Tesla sign on building

Shares of Tesla Inc. (NASDAQ: TSLA) closed just under $350 last week, capping off a blistering rally that has seen the stock climb 60% from its April lows. While it still has ground to cover before revisiting the highs near $500 from last December, momentum is clearly back. The company is starting to look more like Tesla, which energized investors in 2020 and 2021: ambitious, dynamic, and positioned for long-term dominance.

Much of this move began after the company's latest earnings report in late April. Though the results fell short of Wall Street's expectations on a headline basis, the update cleared a cloud of uncertainty over the stock. Since then, sentiment has flipped decisively, with retail and institutional investors jumping back in.

Musk Refocuses and Markets Approve

In addition to the shift in sentiment post-earnings, CEO Elon Musk's announcement that he would be stepping back from White House-related efforts to dedicate more time to Tesla has also helped calm investor nerves. With confidence restored in leadership focus, the narrative quickly returned to the company's product pipeline, growth initiatives, and competitive advantages.

The improving mood has now been supercharged by broader macro headlines, specifically around U.S. and China trade tensions. Developments suggesting a rollback of certain tariffs have helped power the latest leg higher, particularly given how sensitive Tesla's supply chain and demand dynamics are to the global EV ecosystem.

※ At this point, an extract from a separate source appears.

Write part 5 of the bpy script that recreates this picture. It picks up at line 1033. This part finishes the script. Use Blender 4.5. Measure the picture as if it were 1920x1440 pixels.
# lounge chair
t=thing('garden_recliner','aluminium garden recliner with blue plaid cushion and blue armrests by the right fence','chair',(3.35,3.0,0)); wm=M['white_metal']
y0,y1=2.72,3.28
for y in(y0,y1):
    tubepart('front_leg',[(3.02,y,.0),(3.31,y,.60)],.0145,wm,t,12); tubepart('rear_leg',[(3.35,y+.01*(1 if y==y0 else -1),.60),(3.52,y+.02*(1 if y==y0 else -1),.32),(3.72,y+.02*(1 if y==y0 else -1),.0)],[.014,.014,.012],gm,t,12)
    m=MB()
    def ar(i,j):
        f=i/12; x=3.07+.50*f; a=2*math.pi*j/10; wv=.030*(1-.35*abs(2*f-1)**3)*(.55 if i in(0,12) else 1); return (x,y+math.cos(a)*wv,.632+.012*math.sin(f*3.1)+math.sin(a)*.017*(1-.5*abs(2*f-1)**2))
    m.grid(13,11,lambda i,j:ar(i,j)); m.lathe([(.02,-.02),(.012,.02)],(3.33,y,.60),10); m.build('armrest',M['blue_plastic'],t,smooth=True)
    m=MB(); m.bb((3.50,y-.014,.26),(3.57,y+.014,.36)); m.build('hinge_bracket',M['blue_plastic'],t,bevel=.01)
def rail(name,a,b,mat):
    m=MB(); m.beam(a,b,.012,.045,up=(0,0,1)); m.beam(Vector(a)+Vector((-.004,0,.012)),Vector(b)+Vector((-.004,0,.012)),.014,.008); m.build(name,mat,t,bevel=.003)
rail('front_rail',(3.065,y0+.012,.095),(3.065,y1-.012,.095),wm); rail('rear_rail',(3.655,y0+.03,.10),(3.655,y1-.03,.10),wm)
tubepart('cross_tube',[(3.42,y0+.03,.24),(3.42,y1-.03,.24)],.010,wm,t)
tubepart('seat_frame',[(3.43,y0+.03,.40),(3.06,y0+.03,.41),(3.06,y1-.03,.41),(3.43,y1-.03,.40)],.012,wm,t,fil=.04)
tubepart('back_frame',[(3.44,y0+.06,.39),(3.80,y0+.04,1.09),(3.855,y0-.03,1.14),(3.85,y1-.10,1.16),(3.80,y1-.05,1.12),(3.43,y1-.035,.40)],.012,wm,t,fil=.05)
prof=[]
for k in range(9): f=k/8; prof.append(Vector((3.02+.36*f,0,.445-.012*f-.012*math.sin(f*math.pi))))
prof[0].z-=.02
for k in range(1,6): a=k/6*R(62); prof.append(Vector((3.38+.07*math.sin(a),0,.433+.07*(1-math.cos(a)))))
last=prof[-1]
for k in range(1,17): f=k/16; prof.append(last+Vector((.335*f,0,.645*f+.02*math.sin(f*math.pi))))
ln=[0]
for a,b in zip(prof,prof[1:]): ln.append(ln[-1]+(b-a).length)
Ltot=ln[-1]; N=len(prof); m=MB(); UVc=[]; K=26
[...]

$1 Trillion Market Cap Reclaimed

Tesla's valuation has surged in tandem with its share price. Last week, the company reclaimed a $1 trillion market cap for the first time in months, adding psychological weight to the rally. Market cap milestones don't impact fundamentals directly, but they do influence narrative, and the narrative right now is one of resurgence.

At the technical level, shares are trading in a strong uptrend. The stock has cleared key heavy-volume resistance points, and momentum indicators continue strengthening. The RSI is now around 70, indicating overbought conditions, but not yet at the type of extended levels that would typically flash warning signs. This momentum could extend through the summer with the bulls firmly in control.

Analysts Are Getting Louder

The recent wave of analyst upgrades adds further weight to the bullish outlook. Last week, Mizuho's Vijay Rakesh boosted his price target on Tesla to $390 from $325, maintaining an Outperform rating. Rakesh cited the positive impact of easing trade tensions, particularly concerning electric vehicle parts imports, as a key driver.

While he flagged the potential headwind of reduced EV subsidies in the U.S., he maintained a confident view of Tesla's macro setup and growth path in the automotive space.

This echoes Piper Sandler's move earlier this month when they issued a fresh $400 target on the stock. Taken together, these revised outlooks point to a growing consensus: Tesla's upside may only just be reawakening.

Even after the recent run, these targets imply 12% to 15% additional upside, with some bulls calling for more if economic conditions remain favorable.

Room to Run Into the Summer

One of the most encouraging aspects of Tesla's rebound is how balanced the rally has been. This isn't just a short squeeze or a speculative pop; it's a sustained move supported by technicals, macro tailwinds, and analyst validation. If trade headlines continue to improve, and the company delivers on growth metrics in the second half of the year, the stock could continue pushing toward those higher price targets.

While the relative strength index is something to monitor, the current positioning suggests any short-term pullback could be shallow and met with eager buying. With institutional sentiment turning more positive and Tesla returning to a leadership role in tech, investors are beginning to price in a scenario where the stock retests and potentially surpasses its previous highs.

Why This Rally May Still Be in Its Early Stages

Tesla has already made a 60% move in a matter of weeks, but the catalysts behind the rally suggest it may still be in the early days. With the $1 trillion milestone back in the rearview mirror, improved U.S.–China trade dynamics, and price targets climbing from top-tier analysts, this is a stock with the wind at its back.

Momentum, macro, and Musk are all lining up, which could make Tesla one of the standout performers of the summer.